Mexico and the United States have agreed to form a working group to collaborate on the fight against climate change.
After a lengthy meeting between President López Obrador and United States Special Presidential Envoy for Climate John Kerry in Mexico City on Wednesday, Foreign Minister Marcelo Ebrard announced an agreement to create the U.S.-Mexico Climate and Clean Energy Working Group.
Via the group, which will involve key agencies in both Mexico and the United States, the two countries will determine what actions they can take together to mitigate climate change, Ebrard told reporters.
López Obrador’s office and the United States Embassy in Mexico later issued similar statements on the objectives of the working group.
“During the bilateral meetings … the delegations of both countries reiterated the commitment to act swiftly and ambitiously on five lines of action for the purpose of combating the effects of climate change,” the president’s office said.
The U.S. statement said the policy focus areas of the working group will include: accelerating renewable energy development including solar supply chains; tackling methane emissions from oil and gas, waste, and agriculture; reducing transportation emissions through electrification and other strategies; eliminating deforestation and supporting nature-based solutions; and Nationally Determined Contributions (NDCs).
NDCs are efforts by individual countries to reduce national emissions and adapt to the impacts of climate change.
“The two sides … agreed to meet in the next 30 days to consider opportunities for rapidly enhancing clean energy deployment,” the U.S. statement said.
Mexico’s statement said that López Obrador had stressed to Kerry that the priority of his government is to put an end to corruption. In that context, the president “highlighted the urgent need to modify the current electricity scheme in Mexico.”
The Mexican Congress is set to vote as soon as next month on a proposed electricity reform that would guarantee 54% of the electricity market to the fossil fuel-dependent, state-owned Federal Electricity Commission (CFE) and thus limit the participation of private renewable firms.
The United States has raised a range of concerns about the planned constitutional change, arguing that it will have a negative impact on U.S. investment in Mexico, hinder U.S.-Mexico joint efforts on clean energy and climate and adversely affect Mexican consumers and the Mexican economy.
The U.S. statement said that Kerry and Ambassador to Mexico Ken Salazar “raised the significant concerns the Biden-Harris Administration has about Mexico’s current energy-sector proposal and the imperative to bolster open and competitive economies, consistent with USMCA,” the North America free trade agreement.
The USMCA prohibits favoring national companies, including state-owned ones, over firms from the other partner countries.
In an interview with news agency Reuters, Kerry said the talks with Mexican officials were “very constructive” and the two sides “found an enormous amount to agree on” vis-à-vis the benefits of using renewable energy.
With regard to Mexico’s energy sector plans, “we expressed concerns that we not run up against the USMCA,” the U.S. climate czar said.
“[We said] that it’s important to have reforms that are going to be — and I think [López Obrador] wants this — that reforms will not act as a hindrance to an open and competitive market,” Kerry said.

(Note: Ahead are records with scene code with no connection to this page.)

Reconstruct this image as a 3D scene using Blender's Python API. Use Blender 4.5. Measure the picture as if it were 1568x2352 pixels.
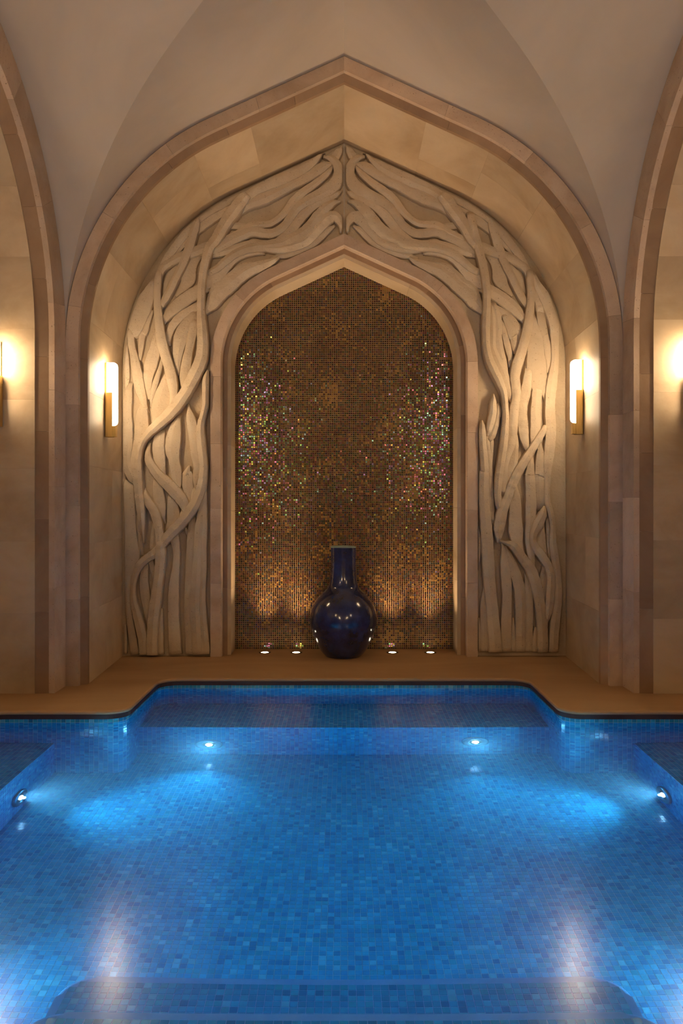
import bpy, bmesh, math, random
from mathutils import Vector, Matrix

random.seed(7)
SC = bpy.context.scene
COL = SC.collection
for o in list(bpy.data.objects):
    bpy.data.objects.remove(o, do_unlink=True)

# ------------------------------------------------------------------ camera
F, CX, CY, EYE = 1829.0, 790.0, 1165.0, 1.472       # focal length / principal point in photo pixels, eye height over the deck
cam = bpy.data.cameras.new('camera')
cam.sensor_fit = 'VERTICAL'; cam.sensor_height = 36.0; cam.sensor_width = 24.0
cam.lens = 36.0 * F / 2352.0
cam.shift_x = -(CX - 784.0) / 2352.0
cam.shift_y = -(1176.0 - CY) / 2352.0
cam.clip_start = 0.05; cam.clip_end = 100
cam_o = bpy.data.objects.new('camera', cam); COL.objects.link(cam_o)
cam_o.location = (0, 0, EYE); cam_o.rotation_euler = (math.radians(90), 0, 0)
SC.camera = cam_o

# ------------------------------------------------------------------ world + exposure
w = bpy.data.worlds.new('world'); SC.world = w; w.use_nodes = True
w.node_tree.nodes['Background'].inputs[0].default_value = (1.0, 0.74, 0.52, 1)
w.node_tree.nodes['Background'].inputs[1].default_value = 0.06
SC.view_settings.view_transform = 'Standard'
SC.view_settings.look = 'None'
SC.view_settings.gamma = 1.0
SC.view_settings.use_curve_mapping = False
SC.view_settings.exposure = 1.88
cy = SC.cycles
cy.use_light_tree = False
cy.max_bounces = 6; cy.diffuse_bounces = 3; cy.glossy_bounces = 3; cy.transmission_bounces = 6; cy.volume_bounces = 0; cy.transparent_max_bounces = 4
SCONCE_E, UP_W, POOL_W, FILL_W = 16.5, 26.0, 37.0, 34.0
WARM = (1.0, 0.70, 0.40)
POOLC = (0.26, 0.76, 1.0)

# ------------------------------------------------------------------ helpers
def link(o, parent=None):
    COL.objects.link(o)
    if parent: o.parent = parent
    return o
def mesh_obj(name, verts, faces, mat, parent=None, smooth=False, cols=None):
    me = bpy.data.meshes.new(name)
    me.from_pydata(verts, [], faces); me.update()
    if mat: me.materials.append(mat)
    if smooth:
        me.polygons.foreach_set('use_smooth', [True] * len(me.polygons))
    if cols is not None:
        a = me.attributes.new('tile_colour', 'FLOAT_COLOR', 'FACE')
        flat = []
        for c in cols: flat += [c[0], c[1], c[2], c[3]]
        a.data.foreach_set('color', flat)
    o = bpy.data.objects.new(name, me)
    return link(o, parent)
def bm_obj(name, bm, mat, parent=None, smooth=False):
    bmesh.ops.recalc_face_normals(bm, faces=bm.faces)
    me = bpy.data.meshes.new(name); bm.to_mesh(me); bm.free()
    me.materials.append(mat)
    if smooth: me.polygons.foreach_set('use_smooth', [True] * len(me.polygons))
    return link(bpy.data.objects.new(name, me), parent)
def empty(name, loc=(0, 0, 0), rz=0, parent=None):
    o = bpy.data.objects.new(name, None); o.empty_display_size = 0.2
    o.location = loc; o.rotation_euler = (0, 0, rz)
    return link(o, parent)
def tag(o, label=None, cat=None, group=None, kind=None):
    if label: o['label'] = label
    if cat: o['category'] = cat
    if group: o['group'] = group
    if kind: o['kind'] = kind
    return o
def copy_tree(o, parent=None):
    c = o.copy(); COL.objects.link(c); c.parent = parent
    for ch in [k for k in o.children]: copy_tree(ch, c)
    return c
def box_bm(bm, c, s, bevel=0.0, seg=2):
    r = bmesh.ops.create_cube(bm, size=1.0)
    vs = r['verts']
    for v in vs: v.co = Vector((c[0] + v.co.x * s[0], c[1] + v.co.y * s[1], c[2] + v.co.z * s[2]))
    if bevel > 0:
        es = list({e for v in vs for e in v.link_edges})
        bmesh.ops.bevel(bm, geom=es, offset=bevel, segments=seg, profile=0.5, affect='EDGES')
def lathe(name, prof, mat, parent=None, n=64, smooth=True, cap=True):
    vs, fs = [], []
    for (r, z) in prof:
        for k in range(n):
            a = 2 * math.pi * k / n
            vs.append((r * math.cos(a), r * math.sin(a), z))
    for i in range(len(prof) - 1):
        for k in range(n):
            k2 = (k + 1) % n
            fs.append((i * n + k, i * n + k2, (i + 1) * n + k2, (i + 1) * n + k))
    if cap:
        fs.append(tuple(range(n - 1, -1, -1)))
        fs.append(tuple((len(prof) - 1) * n + k for k in range(n)))
    return mesh_obj(name, vs, fs, mat, parent, smooth)

# ------------------------------------------------------------------ materials
def new_mat(name):
    m = bpy.data.materials.new(name); m.use_nodes = True
    nt = m.node_tree; b = nt.nodes['Principled BSDF']
    return m, nt, b
def N(nt, t, **kw):
    n = nt.nodes.new(t)
    for k, v in kw.items():
        if k.startswith('i_'): n.inputs[k[2:].replace('_', ' ')].default_value = v
        else: setattr(n, k, v)
    return n
def mix(nt, fac, a, b, mode='MIX'):
    n = nt.nodes.new('ShaderNodeMix'); n.data_type = 'RGBA'; n.blend_type = mode
    def put(i, v):
        if hasattr(v, 'links') or hasattr(v, 'is_linked'): nt.links.new(v, n.inputs[i])
        else: n.inputs[i].default_value = v if not isinstance(v, tuple) or len(v) == 4 else (*v, 1)
    put(0, fac); put(6, a); put(7, b)
    return n.outputs[2]
def ramp(nt, fac, stops):
    r = nt.nodes.new('ShaderNodeValToRGB')
    el = r.color_ramp.elements
    el[0].position, el[0].color = stops[0][0], (*stops[0][1], 1)
    el[1].position, el[1].color = stops[-1][0], (*stops[-1][1], 1)
    for p, c in stops[1:-1]:
        e = el.new(p); e.color = (*c, 1)
    nt.links.new(fac, r.inputs[0])
    return r.outputs[0]
def stone(name, ca, cb, cc, scale=1.6, vary=0.22, pits=0.0, rough=0.62, bump=0.12, aniso=(1, 1, 1), spec=0.3, hue=0.0, chisel=0.0):
    m, nt, b = new_mat(name)
    geo = N(nt, 'ShaderNodeNewGeometry'); oi = N(nt, 'ShaderNodeObjectInfo')
    off = N(nt, 'ShaderNodeVectorMath', operation='SCALE'); off.inputs[0].default_value = (13.1, 7.7, 29.3)
    nt.links.new(oi.outputs['Random'], off.inputs['Scale'])
    add = N(nt, 'ShaderNodeVectorMath', operation='ADD')
    nt.links.new(geo.outputs['Position'], add.inputs[0]); nt.links.new(off.outputs[0], add.inputs[1])
    mul = N(nt, 'ShaderNodeVectorMath', operation='MULTIPLY'); mul.inputs[1].default_value = aniso
    nt.links.new(add.outputs[0], mul.inputs[0])
    n1 = N(nt, 'ShaderNodeTexNoise'); n1.inputs['Scale'].default_value = scale; n1.inputs['Detail'].default_value = 5; n1.inputs['Roughness'].default_value = 0.62
    n1.inputs['Distortion'].default_value = 0.5
    nt.links.new(mul.outputs[0], n1.inputs['Vector'])
    c = ramp(nt, n1.outputs[0], [(0.30, ca), (0.52, cb), (0.72, cc)])
    # per-stone tone
    mr = N(nt, 'ShaderNodeMapRange'); mr.inputs[3].default_value = 1 - vary; mr.inputs[4].default_value = 1 + vary * 0.6
    nt.links.new(oi.outputs['Random'], mr.inputs[0])
    vm = N(nt, 'ShaderNodeVectorMath', operation='SCALE')
    nt.links.new(c, vm.inputs[0]); nt.links.new(mr.outputs[0], vm.inputs['Scale'])
    c = vm.outputs[0]
    n2 = N(nt, 'ShaderNodeTexNoise'); n2.inputs['Scale'].default_value = 38; n2.inputs['Detail'].default_value = 2
    nt.links.new(geo.outputs['Position'], n2.inputs['Vector'])
    h = n2.outputs[0]
    if chisel > 0:
        mpc = N(nt, 'ShaderNodeVectorMath', operation='MULTIPLY'); mpc.inputs[1].default_value = (5, 5, 22)
        nt.links.new(geo.outputs['Position'], mpc.inputs[0])
        n4 = N(nt, 'ShaderNodeTexNoise'); n4.inputs['Scale'].default_value = 1.0; n4.inputs['Detail'].default_value = 3; n4.inputs['Distortion'].default_value = 0.6
        nt.links.new(mpc.outputs[0], n4.inputs['Vector'])
        ma = N(nt, 'ShaderNodeMath', operation='MULTIPLY_ADD'); ma.inputs[1].default_value = chisel
        nt.links.new(n4.outputs[0], ma.inputs[0]); nt.links.new(h, ma.inputs[2]); h = ma.outputs[0]
    if pits > 0:
        n3 = N(nt, 'ShaderNodeTexNoise'); n3.inputs['Scale'].default_value = 75; n3.inputs['Detail'].default_value = 2
        mp = N(nt, 'ShaderNodeVectorMath', operation='MULTIPLY'); mp.inputs[1].default_value = (1, 1, 1.6)
        nt.links.new(add.outputs[0], mp.inputs[0]); nt.links.new(mp.outputs[0], n3.inputs['Vector'])
        pr = N(nt, 'ShaderNodeMapRange'); pr.inputs[1].default_value = 0.685; pr.inputs[2].default_value = 0.73
        nt.links.new(n3.outputs[0], pr.inputs[0])
        c = mix(nt, pr.outputs[0], c, (ca[0] * .35, ca[1] * .33, ca[2] * .3))
        sb = N(nt, 'ShaderNodeMath', operation='MULTIPLY_ADD'); sb.inputs[1].default_value = -1.5
        nt.links.new(pr.outputs[0], sb.inputs[0]); nt.links.new(h, sb.inputs[2]); h = sb.outputs[0]
    nt.links.new(c, b.inputs['Base Color'])
    bp = N(nt, 'ShaderNodeBump'); bp.inputs['Strength'].default_value = bump; bp.inputs['Distance'].default_value = 0.02
    nt.links.new(h, bp.inputs['Height']); nt.links.new(bp.outputs[0], b.inputs['Normal'])
    b.inputs['Roughness'].default_value = rough
    b.inputs['Specular IOR Level'].default_value = spec
    return m
M = {}
M['reveal'] = stone('honed limestone', (.40, .28, .165), (.50, .37, .235), (.57, .44, .295), 1.3, .15, 0, .55, .05, aniso=(1, 1, 1.6))
M['face'] = stone('pitted limestone', (.41, .28, .19), (.51, .365, .26), (.58, .43, .315), 2.4, .20, .5, .7, .10)
M['band'] = stone('brown limestone', (.25, .145, .08), (.31, .19, .108), (.37, .24, .145), 1.8, .18, 0, .6, .05)
M['carve'] = stone('carved limestone', (.46, .355, .245), (.54, .425, .30), (.60, .49, .355), 2.0, .08, .7, .75, .22, chisel=1.2)
M['ground'] = stone('carved ground limestone', (.42, .315, .21), (.49, .38, .26), (.54, .43, .30), 2.0, .02, .3, .8, .2)
M['mortar'] = stone('mortar', (.36, .25, .16), (.42, .30, .20), (.46, .34, .23), 3, 0, 0, .9, .05)
M['plaster'] = stone('vault plaster', (.41, .34, .275), (.45, .375, .305), (.48, .405, .335), .9, .03, 0, .8, .03)
M['deck'] = stone('deck stone', (.34, .20, .095), (.40, .245, .12), (.45, .29, .15), 1.1, .02, 0, .5, .02, aniso=(.5, 1.6, 1))

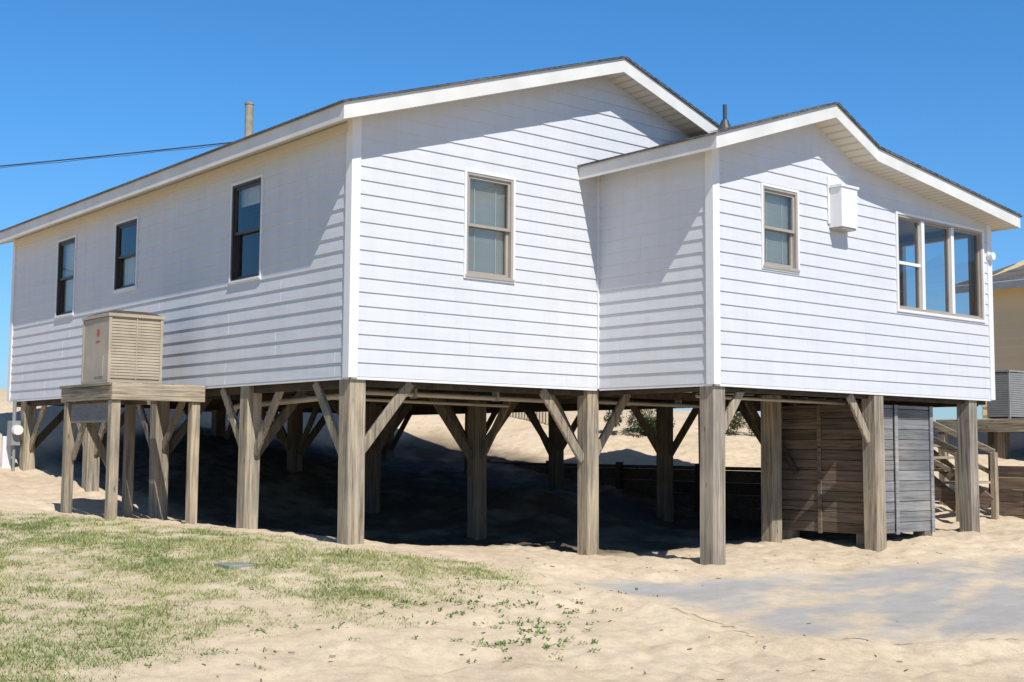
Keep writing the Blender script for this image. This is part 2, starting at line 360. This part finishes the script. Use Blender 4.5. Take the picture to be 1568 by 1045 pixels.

“The key … is attracting investment and participation,” he told Reuters.
In earlier public remarks, Kerry said the U.S. government was ready to be “as helpful as we can be” in promoting the use of electric vehicles and renewable energy in Mexico. He said that the U.S. government is willing to offer financial and technological help to expedite the country’s efforts to combat climate change but stressed that “we respect completely the sovereignty of Mexico.”
“Mexico can play a vital, extraordinary role in our efforts to combat the climate crisis,” the envoy said. “… Working together, North America can become the world’s leading clean energy economy.”
López Obrador, who has promoted the continued use of fossil fuels while pinning his environmental credentials to the government’s reforestation efforts, said Tuesday that Mexico would ramp up its clean energy production if the United States supports the endeavor by providing low-interest loans.
Any loans provided by the United States could be used to fund the modernization of CFE’s aging hydroelectricity plants.
The president said Tuesday that he was committed to strengthening the CFE and guaranteeing that power prices don’t increase excessively. The federal government is also upgrading Pemex’s six existing refineries and building a new one on the Gulf coast in Tabasco. In addition, it recently reached an agreement to purchase Shell Oil Company’s share of the jointly-owned Deer Park oil refinery near Houston, Texas.
As part of López Obrador’s quest to reach national self-sufficiency for fuel – and to bolster his environmental credentials – the state oil company intends to slash crude oil exports this year and end them in 2023.
But there is skepticism that Pemex will be capable of refining all of its own crude given its poor operating and safety record, and López Obrador’s commitment to meaningful action on climate change has been called into question.
Mexico took second place in the Climate Action Network’s “Fossil of the Day” award at last year’s United Nations Climate Change Conference in Glasgow, Scotland, “for pumping more, not less, money into the fossil fuel industry, building oil refineries, and delaying policies aimed at carbon emissions reductions.”